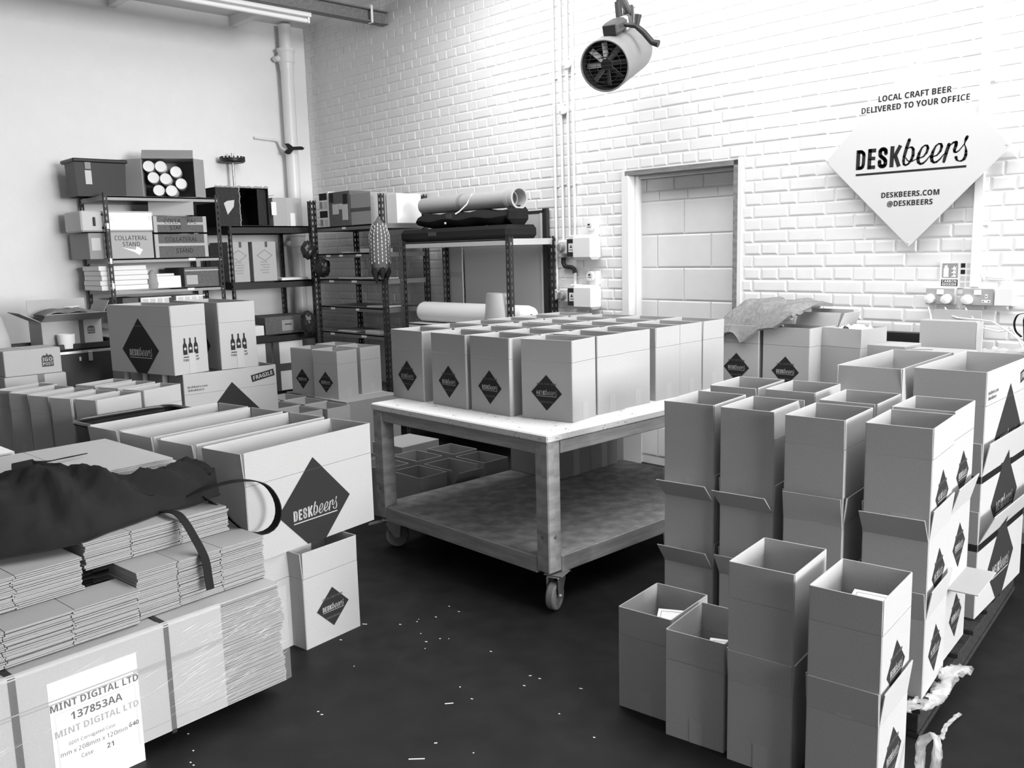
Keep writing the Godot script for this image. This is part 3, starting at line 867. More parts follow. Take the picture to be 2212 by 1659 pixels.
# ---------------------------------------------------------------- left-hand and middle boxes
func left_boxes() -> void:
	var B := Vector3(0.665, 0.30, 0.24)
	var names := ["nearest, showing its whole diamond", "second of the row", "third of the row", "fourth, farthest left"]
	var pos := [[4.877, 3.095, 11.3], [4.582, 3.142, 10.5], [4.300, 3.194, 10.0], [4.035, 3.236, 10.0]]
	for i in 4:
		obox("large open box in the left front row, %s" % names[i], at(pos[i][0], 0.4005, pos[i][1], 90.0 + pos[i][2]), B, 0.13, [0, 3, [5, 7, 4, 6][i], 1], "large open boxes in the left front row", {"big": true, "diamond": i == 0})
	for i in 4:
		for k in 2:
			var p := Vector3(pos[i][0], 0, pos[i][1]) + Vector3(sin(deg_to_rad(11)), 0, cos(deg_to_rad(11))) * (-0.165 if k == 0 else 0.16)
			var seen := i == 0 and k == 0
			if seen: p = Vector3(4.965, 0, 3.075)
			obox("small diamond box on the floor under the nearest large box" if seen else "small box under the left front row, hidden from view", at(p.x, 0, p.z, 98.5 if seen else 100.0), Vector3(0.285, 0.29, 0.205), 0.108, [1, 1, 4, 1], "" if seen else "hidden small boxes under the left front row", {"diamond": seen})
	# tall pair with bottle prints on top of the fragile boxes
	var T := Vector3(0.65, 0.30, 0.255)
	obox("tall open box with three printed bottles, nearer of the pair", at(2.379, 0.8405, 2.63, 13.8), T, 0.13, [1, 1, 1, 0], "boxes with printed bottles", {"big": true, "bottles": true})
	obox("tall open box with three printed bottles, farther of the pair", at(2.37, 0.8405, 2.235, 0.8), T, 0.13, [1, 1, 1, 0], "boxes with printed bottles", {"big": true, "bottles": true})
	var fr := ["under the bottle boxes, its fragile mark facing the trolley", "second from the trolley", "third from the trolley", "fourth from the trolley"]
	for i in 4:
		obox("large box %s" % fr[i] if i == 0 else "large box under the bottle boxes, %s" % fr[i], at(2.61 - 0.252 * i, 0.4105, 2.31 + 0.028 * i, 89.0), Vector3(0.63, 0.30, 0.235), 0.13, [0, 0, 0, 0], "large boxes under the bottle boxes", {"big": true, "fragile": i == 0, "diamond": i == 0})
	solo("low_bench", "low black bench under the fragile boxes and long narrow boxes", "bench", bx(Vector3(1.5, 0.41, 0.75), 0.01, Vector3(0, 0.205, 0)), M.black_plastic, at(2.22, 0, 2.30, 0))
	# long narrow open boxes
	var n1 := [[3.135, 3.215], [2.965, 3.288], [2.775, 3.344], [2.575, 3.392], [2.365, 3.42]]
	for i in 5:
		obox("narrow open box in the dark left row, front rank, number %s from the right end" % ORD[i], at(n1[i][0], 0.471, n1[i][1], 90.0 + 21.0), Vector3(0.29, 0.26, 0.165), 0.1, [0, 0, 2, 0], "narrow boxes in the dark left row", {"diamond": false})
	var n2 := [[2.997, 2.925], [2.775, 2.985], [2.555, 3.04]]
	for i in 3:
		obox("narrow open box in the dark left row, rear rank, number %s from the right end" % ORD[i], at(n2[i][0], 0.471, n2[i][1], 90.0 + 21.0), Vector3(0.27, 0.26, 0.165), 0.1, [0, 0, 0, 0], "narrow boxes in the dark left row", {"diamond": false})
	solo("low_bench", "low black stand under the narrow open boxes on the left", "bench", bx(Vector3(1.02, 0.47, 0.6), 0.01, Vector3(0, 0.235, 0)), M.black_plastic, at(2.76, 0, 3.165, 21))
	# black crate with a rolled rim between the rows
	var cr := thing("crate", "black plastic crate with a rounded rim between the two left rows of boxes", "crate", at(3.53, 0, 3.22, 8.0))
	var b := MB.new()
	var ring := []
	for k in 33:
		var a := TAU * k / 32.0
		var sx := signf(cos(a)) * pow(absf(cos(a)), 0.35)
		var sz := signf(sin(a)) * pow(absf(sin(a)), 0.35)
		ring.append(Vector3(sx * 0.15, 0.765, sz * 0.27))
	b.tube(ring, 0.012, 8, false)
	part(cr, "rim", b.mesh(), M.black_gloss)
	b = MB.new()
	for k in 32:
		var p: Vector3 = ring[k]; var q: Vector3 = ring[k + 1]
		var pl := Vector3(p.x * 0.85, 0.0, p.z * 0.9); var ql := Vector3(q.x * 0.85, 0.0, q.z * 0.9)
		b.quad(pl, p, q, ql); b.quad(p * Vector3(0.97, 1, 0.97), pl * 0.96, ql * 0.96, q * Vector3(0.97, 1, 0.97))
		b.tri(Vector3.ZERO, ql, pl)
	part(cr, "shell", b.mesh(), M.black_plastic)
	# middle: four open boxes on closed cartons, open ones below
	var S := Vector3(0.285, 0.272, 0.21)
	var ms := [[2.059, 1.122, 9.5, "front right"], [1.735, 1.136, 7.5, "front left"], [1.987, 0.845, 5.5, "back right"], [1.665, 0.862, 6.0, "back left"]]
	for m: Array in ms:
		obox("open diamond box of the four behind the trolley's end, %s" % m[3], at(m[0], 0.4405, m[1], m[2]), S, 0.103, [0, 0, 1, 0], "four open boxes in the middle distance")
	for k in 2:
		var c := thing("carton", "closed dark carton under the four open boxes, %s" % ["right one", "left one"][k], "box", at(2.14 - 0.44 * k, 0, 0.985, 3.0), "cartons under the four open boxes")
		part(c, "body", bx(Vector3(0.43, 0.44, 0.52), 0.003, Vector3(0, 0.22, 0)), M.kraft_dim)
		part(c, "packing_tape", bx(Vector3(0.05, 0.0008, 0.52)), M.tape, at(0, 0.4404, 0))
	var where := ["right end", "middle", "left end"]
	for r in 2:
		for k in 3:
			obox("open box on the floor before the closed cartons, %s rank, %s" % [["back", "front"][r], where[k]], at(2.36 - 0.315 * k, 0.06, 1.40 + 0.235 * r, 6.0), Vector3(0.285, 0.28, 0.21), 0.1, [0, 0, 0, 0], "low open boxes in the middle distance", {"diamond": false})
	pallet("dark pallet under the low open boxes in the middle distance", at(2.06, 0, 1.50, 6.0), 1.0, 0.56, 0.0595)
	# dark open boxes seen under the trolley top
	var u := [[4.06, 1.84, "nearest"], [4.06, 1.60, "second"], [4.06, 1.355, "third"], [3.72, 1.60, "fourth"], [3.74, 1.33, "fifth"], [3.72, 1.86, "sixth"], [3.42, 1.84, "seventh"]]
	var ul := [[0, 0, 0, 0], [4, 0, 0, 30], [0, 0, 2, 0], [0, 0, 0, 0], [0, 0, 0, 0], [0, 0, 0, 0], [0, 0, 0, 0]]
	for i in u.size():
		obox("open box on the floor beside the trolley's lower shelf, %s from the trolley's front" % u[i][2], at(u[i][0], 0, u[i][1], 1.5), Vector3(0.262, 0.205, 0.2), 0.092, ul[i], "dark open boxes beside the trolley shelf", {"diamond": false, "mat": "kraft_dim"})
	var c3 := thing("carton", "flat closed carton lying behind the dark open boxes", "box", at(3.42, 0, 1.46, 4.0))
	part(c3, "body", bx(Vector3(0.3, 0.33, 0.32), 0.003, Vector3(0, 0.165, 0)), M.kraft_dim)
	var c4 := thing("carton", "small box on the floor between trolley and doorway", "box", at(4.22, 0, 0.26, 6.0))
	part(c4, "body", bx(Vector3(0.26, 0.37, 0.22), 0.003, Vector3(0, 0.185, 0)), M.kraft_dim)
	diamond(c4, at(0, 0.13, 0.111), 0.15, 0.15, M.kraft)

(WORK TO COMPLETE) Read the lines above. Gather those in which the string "trolley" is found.

(THE OUTPUT)
	var fr := ["under the bottle boxes, its fragile mark facing the trolley", "second from the trolley", "third from the trolley", "fourth from the trolley"]
		obox("open diamond box of the four behind the trolley's end, %s" % m[3], at(m[0], 0.4405, m[1], m[2]), S, 0.103, [0, 0, 1, 0], "four open boxes in the middle distance")
	# dark open boxes seen under the trolley top
		obox("open box on the floor beside the trolley's lower shelf, %s from the trolley's front" % u[i][2], at(u[i][0], 0, u[i][1], 1.5), Vector3(0.262, 0.205, 0.2), 0.092, ul[i], "dark open boxes beside the trolley shelf", {"diamond": false, "mat": "kraft_dim"})
	var c4 := thing("carton", "small box on the floor between trolley and doorway", "box", at(4.22, 0, 0.26, 6.0))